I już w 8. minucie spotkania podopieczni Kosty Runjaicia pokazali, że bez żadnych wątpliwości będą walczyć w tym meczu o pełną pulę. Po dynamicznej wymianie podań lewym skrzydłem popędził Patryk Kun, przebiegając niemal pół boiska, a następnie skierował piłkę do Tomasa Pekharta. Czeski napastnik popisał się świetnym przyjęciem, obrócił się i pewnym strzałem pokonał Daniela Bielicę.
Gospodarze nie cieszyli się z prowadzenia zbyt długo.

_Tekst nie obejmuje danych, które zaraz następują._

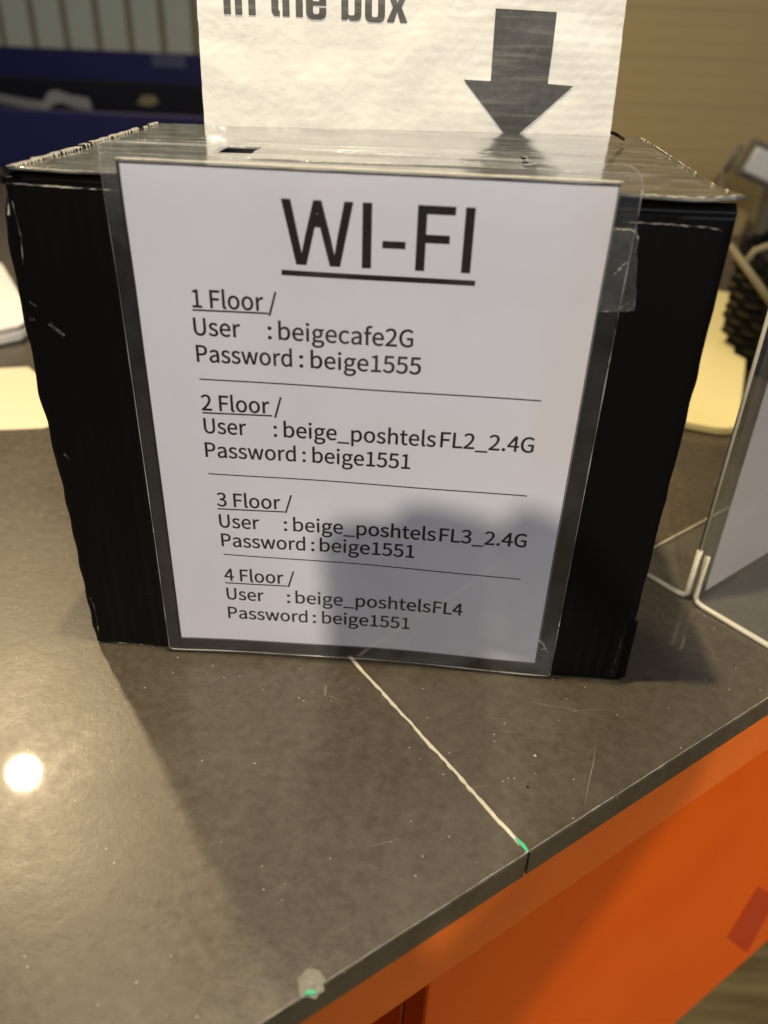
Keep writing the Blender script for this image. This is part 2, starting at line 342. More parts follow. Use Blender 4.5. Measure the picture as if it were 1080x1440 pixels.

W jednej z kolejnych akcji ogromny błąd przed swoim polem karnym popełnił Makana Baku, który próbował wycofać futbolówkę do Bartosza Slisza. Podanie przejął Sebastian Musiolik i sprytnym uderzeniem doprowadził do wyrównania.
Do końca pierwszej połowy fani podziwiali ofensywne oblicza obu drużyn. Na prawym skrzydle aktywny był Baku, zastępujący Pawła Wszołka, który chciał jak najszybciej zrehabilitować się za wcześniejszą pomyłkę. Jednak jemu jak i kolegom często brakowało spokoju pod bramką lub precyzji przy wykończeniu.
Bohater z ławki
W drugiej odsłonie spotkanie wciąż toczyło się w szybkim tempie, a piłka co chwilę wędrowała z jednej połowy na drugą. W pewnym momencie przewagę zyskał Górnik, a większość akcji napędzał Daisuke Yokota. Japończyk miał także swoje okazje, ale za każdym razem górą był Kacper Tobiasz.
Trener gospodarzy nie czekał i dość szybko zdecydował się na zmiany. W 62. minucie od razu posłał na boisko trzech graczy: Wszołka, Josue i Juergena Elitima. I już chwilę później pierwszy z nich miał dwie szanse na zdobycie gola, ale najpierw posłał piłkę obok słupka, a następnie jego główka została zatrzymana przez golkipera rywali.
Legia wciąż dominowała na boisku i do samego końca szukała okazji na zdobycie zwycięskiej bramki. Sporo szans zmarnował Ernest Muci czy Elitim, ale wtedy na pomoc przyszedł młodzieżowiec. Była 92. minuta, kiedy Wszołek dograł piłkę w pole karne, a Igor Strzałek mocnym strzałem pokonał bramkarza, wprawiając trybuny w euforię.
Do ostatnich sekund rywalizacji emocji nie brakowało, ale wynik nie uległ już zmianie. Gospodarze po świetnym spotkaniu w Lidze Konferencji zdobyli trzy punkty także w PKO BP Ekstraklasie i awansowali na drugie miejsce w tabeli.